Synopses & Reviews
Cultural Writing. The fourth installment of the Grand Piano "experiment in collective autobiography" includes an extensive chronology of "Selected Readings, Talks, and Events Concurrent with the Grand Piano Series, 1976-80." In the rest of the book, the ten writers continue their reminiscences of that period, often in dialogue with other pieces.
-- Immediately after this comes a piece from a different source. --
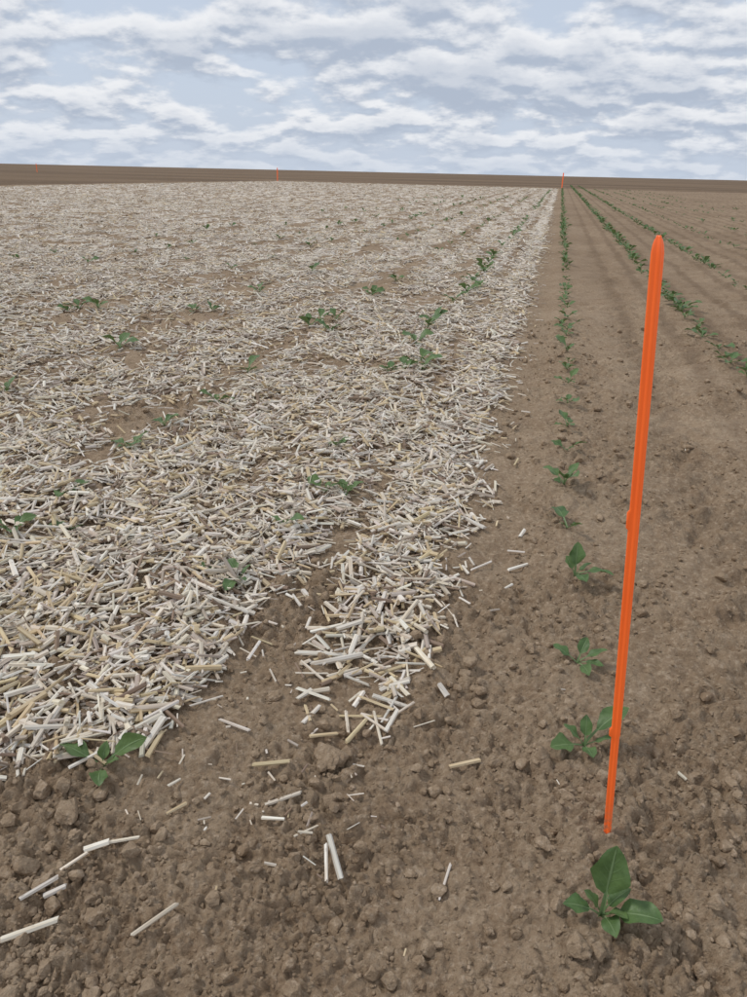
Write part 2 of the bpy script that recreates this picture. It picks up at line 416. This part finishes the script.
near = [
 (.178,.765,.08,[(D2(80),.120,.44,D2(84),D2(68)),(D2(-20),.092,.46,D2(52),D2(-8)),(D2(-175),.062,.42,D2(40),D2(-10)),(D2(-70),.055,.5,D2(55),D2(-20)),(D2(165),.050,.40,D2(70),D2(30)),(D2(30),.065,.42,D2(70),D2(30)),(D2(-40),.055,.5,D2(65),D2(15))]),
 (.163,1.112,.075,[(D2(35),.115,.34,D2(55),D2(10)),(D2(-150),.075,.50,D2(25),D2(-5)),(D2(-80),.05,.5,D2(40),D2(-10)),(D2(10),.065,.34,D2(35),D2(5)),(D2(80),.06,.4,D2(75),D2(50)),(D2(170),.055,.4,D2(55),D2(10))]),
 (.156,1.383,.075,[(D2(160),.065,.40,D2(35),D2(5)),(D2(10),.075,.32,D2(45),D2(10)),(D2(-60),.065,.4,D2(30),D2(-10)),(D2(60),.065,.4,D2(60),D2(20)),(D2(-10),.06,.3,D2(30),D2(-5))]),
 (.156,1.77,.08,[(D2(100),.095,.42,D2(82),D2(60)),(D2(-12),.110,.36,D2(40),D2(-10)),(D2(-70),.08,.4,D2(40),D2(-10)),(D2(140),.06,.4,D2(65),D2(25)),(D2(30),.06,.4,D2(50),D2(15))]),
 (.138,2.063,.105,None),(.129,2.384,.105,None),(.141,2.762,.09,None),(.143,3.05,.095,None),(.149,3.462,.095,None),(.157,3.838,.10,None),
 (-.674,.835,.08,[(D2(175),.095,.46,D2(35),D2(-5)),(D2(35),.105,.34,D2(50),D2(25)),(D2(-70),.06,.5,D2(40),D2(-20)),(D2(100),.05,.4,D2(75),D2(45)),(D2(0),.045,.45,D2(60),D2(10))]),
 (-.692,1.815,.095,None),(-.70,1.50,.085,None),(-.762,1.551,.07,None),(-.645,2.092,.095,None),(-.58,2.11,.08,None),(-.739,2.535,.10,None),
 (-.705,3.773,.135,None),(-.62,3.80,.12,None),(-.78,3.70,.12,None),(-.66,3.95,.14,None),
 (-1.504,2.605,.10,None),(-1.43,2.966,.10,None),(-1.493,2.311,.095,None),(-1.462,1.858,.095,None),(-1.439,1.572,.09,None),(-1.30,1.66,.07,None),
 (1.083,4.133,.14,None),(1.051,4.412,.14,None)]
for x, y, s_, sp in near:
    G = ([], [], []); plant_geo(G, x, y, s_, sp); flush("beet_seedling", G)
G = ([], [], [])
def rowp(rx, y0, y1, step, size, miss=.1, grow=0.0, lod=None):
    y = y0
    while y < y1:
        if rng.random() > miss:
            l = 1 if y < 9 else 2
            plant_geo(G, rx+rng.normal(0, .02), y, size*rng.uniform(.6, 1.25)*(1+grow*min(y, 30)), None, l)
        y += step*rng.uniform(.7, 1.3)*(1 if y < 20 else 1.6)
rowp(.15, 4.1, 70, .25, .095, .07, .010)
rowp(1.05, 4.6, 90, .20, .122, .10, .008)
rowp(1.87, 6.5, 90, .24, .11, .15, .008)
for rx, ms_ in ((2.75,.40),(3.62,.5),(4.5,.6),(5.4,.65),(6.3,.65)): rowp(rx, 6, 70, .34, .080, ms_, .010)
for y in (6.7, 6.9, 7.15, 7.4, 7.7, 8.2, 8.5, 8.9, 9.4, 6.2, 5.2, 5.0, 4.5): 
    plant_geo(G, -.72+rng.normal(0, .05), y, .15, None, 1)
rowp(-.72, 10, 60, .6, .10, .35, .02)
for x, y in ((-1.552,4.949),(-1.45,5.0),(-1.6,4.85),(-1.40,4.7),(-2.404,2.783),(-2.447,3.817),(-2.543,5.003),(-2.45,5.1),(-3.365,4.789),(-3.28,4.9),(-3.4,4.7),(-2.425,6.007),(-1.5,6.3),(-1.52,6.5),(-1.47,7.2),(-3.749,11.47),(-2.45,2.45),(-1.5,3.5)):
    plant_geo(G, x, y, .13, None, 1)
for rx in (-1.5,-2.42,-3.33,-4.2,-5.1,-6.0): rowp(rx, 7.5, 40, .9, .10, .5, .02)
flush("beet_seedling_rows", G)

# ---------------------------------------------------------------- orange stakes
M_or, nt, b = newmat("orange_plastic"); N = NT(nt)
P = N.n('ShaderNodeTexCoord').outputs['Object']
c = N.mix(N.noise(N.vmath('MULTIPLY', P, (60, 60, 9)), 1, 4), (.90,.125,.018), (1.0,.175,.032))
sp = N.n('ShaderNodeSeparateXYZ'); nt.links.new(P, sp.inputs[0])
dirt = N.math('MULTIPLY', N.ss(sp.outputs[2], .0, .09, 1, 0), N.ss(N.noise(P, 90, 3), .42, .6, 0, .7))
c = N.mix(dirt, c, (.25,.16,.10))
nt.links.new(c, b.inputs['Base Color']); b.inputs['Roughness'].default_value = .36
nt.links.new(c, b.inputs['Emission Color']); b.inputs['Emission Strength'].default_value = .2   # fluorescent look; glow added to brighten the stake's shaded face
def stake(x, y, H, tipdx, tipdy, rs=1.0):
    z0 = float(height(x, y)); V = []; F = []
    na = 24
    zs = list(np.linspace(-.05, .205, 7)) + [.208, .211, .224, .227, .23] + list(np.linspace(.26, .555, 8)) + [.560, .563, .585, .589, .594] + list(np.linspace(.62, H-.05, 8)) + [H-.030, H-.018, H-.010, H-.005, H-.002, H]
    R = []
    for z in zs:
        r = .0052 if z < .21 else .0058+.0006*(z/H)
        nub = 1 if (.210 < z < .2245 or .562 < z < .586) else 0
        t = (H-z)/.022
        if t < 1: r *= max(.35, math.sqrt(max(0, 1-(1-t)**2.0)))
        R.append((z, r*rs, nub))
    for z, r, nub in R:
        for i in range(na):
            a = 2*math.pi*i/na
            rr_ = r*(1 + .26*math.cos(4*a))
            px, py = rr_*math.cos(a+.35), .85*rr_*math.sin(a+.35)
            if nub and math.cos(a+.35) < -.5: px -= .0028*rs
            f = z/H
            V.append((px+tipdx*f, py+tipdy*f, z))
    for k in range(len(R)-1):
        for i in range(na):
            j = (i+1) % na; F += [k*na+i, k*na+j, (k+1)*na+j, (k+1)*na+i]
    tot = [4]*((len(R)-1)*na)
    F += list(range((len(R)-1)*na, len(R)*na)); tot.append(na)
    ob = mk("marker_stake", np.array(V), F, tot, M_or, True)
    ob.location = (x, y, z0)
    return ob
stake(.195, .917, .925, -.083, -.02)
stake(.10, END_Y+.3, 1.25, .0, .0, 6.0)
stake(LEFT_X, END_Y, 1.15, .02, 0, 5.5)
stake(-68, 92, 1.1, .02, 0, 5.5)

# ---------------------------------------------------------------- sky / light
w = bpy.data.worlds.new("World"); sc.world = w; w.use_nodes = True
nt = w.node_tree; N = NT(nt); bg = nt.nodes['Background']
SUN = Vector((-.66, .02, .80)).normalized()
sky = N.n('ShaderNodeTexSky', sky_type='NISHITA'); sky.sun_disc = False
sky.sun_elevation = math.asin(SUN.z); sky.sun_rotation = math.atan2(SUN.x, SUN.y); sky.dust_density = 2.0
D = N.n('ShaderNodeTexCoord').outputs['Generated']
sp = N.n('ShaderNodeSeparateXYZ'); nt.links.new(D, sp.inputs[0])
zc = N.math('MAXIMUM', sp.outputs[2], 0.0)
flat = N.n('ShaderNodeCombineXYZ'); nt.links.new(sp.outputs[0], flat.inputs[0]); nt.links.new(sp.outputs[1], flat.inputs[1])
az = N.math('ARCTAN2', sp.outputs[0], sp.outputs[1])
def blob(a0, e0, sa, se, amp, dz):
    dx = N.math('DIVIDE', N.math('SUBTRACT', az, a0), sa); dy = N.math('DIVIDE', N.math('SUBTRACT', N.math('ADD', zc, dz), e0), se)
    r2 = N.math('ADD', N.math('MULTIPLY', dx, dx), N.math('MULTIPLY', dy, dy))
    return N.math('MULTIPLY', N.math('EXPONENT', N.math('MULTIPLY', r2, -1)), amp)
BL = [(-.10,.100,.10,.018,.22),(-.28,.150,.16,.030,.16),(-.66,.125,.07,.020,.18),(.10,.10,.12,.035,.14),(-.42,.078,.16,.018,-.09),(-.50,.165,.06,.03,-.12)]
def dens(dz):
    den = N.math('ADD', zc, .28+dz)
    v = N.n('ShaderNodeVectorMath', operation='SCALE'); nt.links.new(flat.outputs[0], v.inputs[0])
    nt.links.new(N.math('DIVIDE', 1.0, den), v.inputs['Scale'])
    n_ = N.noise(v.outputs[0], 3.9, 7, .55, .05)
    for bdef in BL: n_ = N.math('ADD', n_, blob(*bdef, dz))
    return n_
d0 = dens(0.0); d1 = dens(.009)
cover = N.ss(d0, .36, .53)
lit = N.ss(N.math('SUBTRACT', d0, d1), -.10, .10)
thick = N.ss(d0, .50, .78)
shade = N.math('MULTIPLY', lit, N.math('SUBTRACT', 1.0, N.math('MULTIPLY', thick, .60)))
cloud = N.mix(shade, (4.4,5.05,6.15), (8.6,8.75,9.05))
skyb = N.mix(.88, sky.outputs[0], (5.8,6.6,7.9))
colr = N.mix(cover, skyb, cloud)
colr = N.mix(N.ss(zc, .0, .06, .60, 0), colr, (5.6,6.3,7.4))
nt.links.new(colr, bg.inputs[0]); bg.inputs[1].default_value = .1
sun = bpy.data.lights.new("sun", 'SUN'); sun.energy = 1.5; sun.angle = math.radians(10); sun.color = (1, .96, .9)
so = bpy.data.objects.new("sun", sun); sc.collection.objects.link(so)
so.rotation_euler = SUN.to_track_quat('Z', 'Y').to_euler()

# ---------------------------------------------------------------- camera
p, r, th = math.radians(24.4), math.radians(1.3), math.radians(12.9)
F = Vector((-math.sin(th)*math.cos(p), math.cos(th)*math.cos(p), -math.sin(p)))
R0 = Vector((math.cos(th), math.sin(th), 0)); U0 = R0.cross(F)
R = R0*math.cos(r)+U0*math.sin(r); U = U0*math.cos(r)-R0*math.sin(r)
cam = bpy.data.cameras.new("camera"); co = bpy.data.objects.new("camera", cam); sc.collection.objects.link(co)
co.matrix_world = Matrix(((R.x,U.x,-F.x,0),(R.y,U.y,-F.y,0),(R.z,U.z,-F.z,1.0),(0,0,0,1)))
cam.sensor_fit = 'VERTICAL'; cam.sensor_height = 36; cam.lens = 26
cam.clip_start = .02; cam.clip_end = 9000
sc.camera = co
sc.view_settings.view_transform = 'Standard'; sc.view_settings.look = 'None'; sc.view_settings.exposure = 0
Ideas of "everyday life," Debord's understanding of "drift," utopia, and those specific talks, readings and events of Bay Area 1970s Language poetry are just some of the running motifs in this issue, interwoven with wider reflections on what this particular community of poets meant then or means now.
About the Author
THE GRAND PIANO is an experiment in collective autobiography by ten writers identified with the rise of Language poetry in San Francisco--Rae Armantrout, Steve Benson, Carla Harryman, Lyn Hejinian, Tom Mandel, Ted Pearson, Bob Perelman, Kit Robinson, Ron Silliman, and Barrett Watten. The eleventh pianist, Alan Bernheimer, takes the lead in organizing documentation for the books. THE GRAND PIANO takes its name from a coffeehouse at 1607 Haight Street in San Francisco where from 1976 to 1979 several of writers programmed and coordinated--and all of them participated in a weekly reading and performance series. The project focuses on the 1970s when they first met and collaborated. Yet the volumes engage issues beyond that time, and the project adheres to no prescribed set of themes.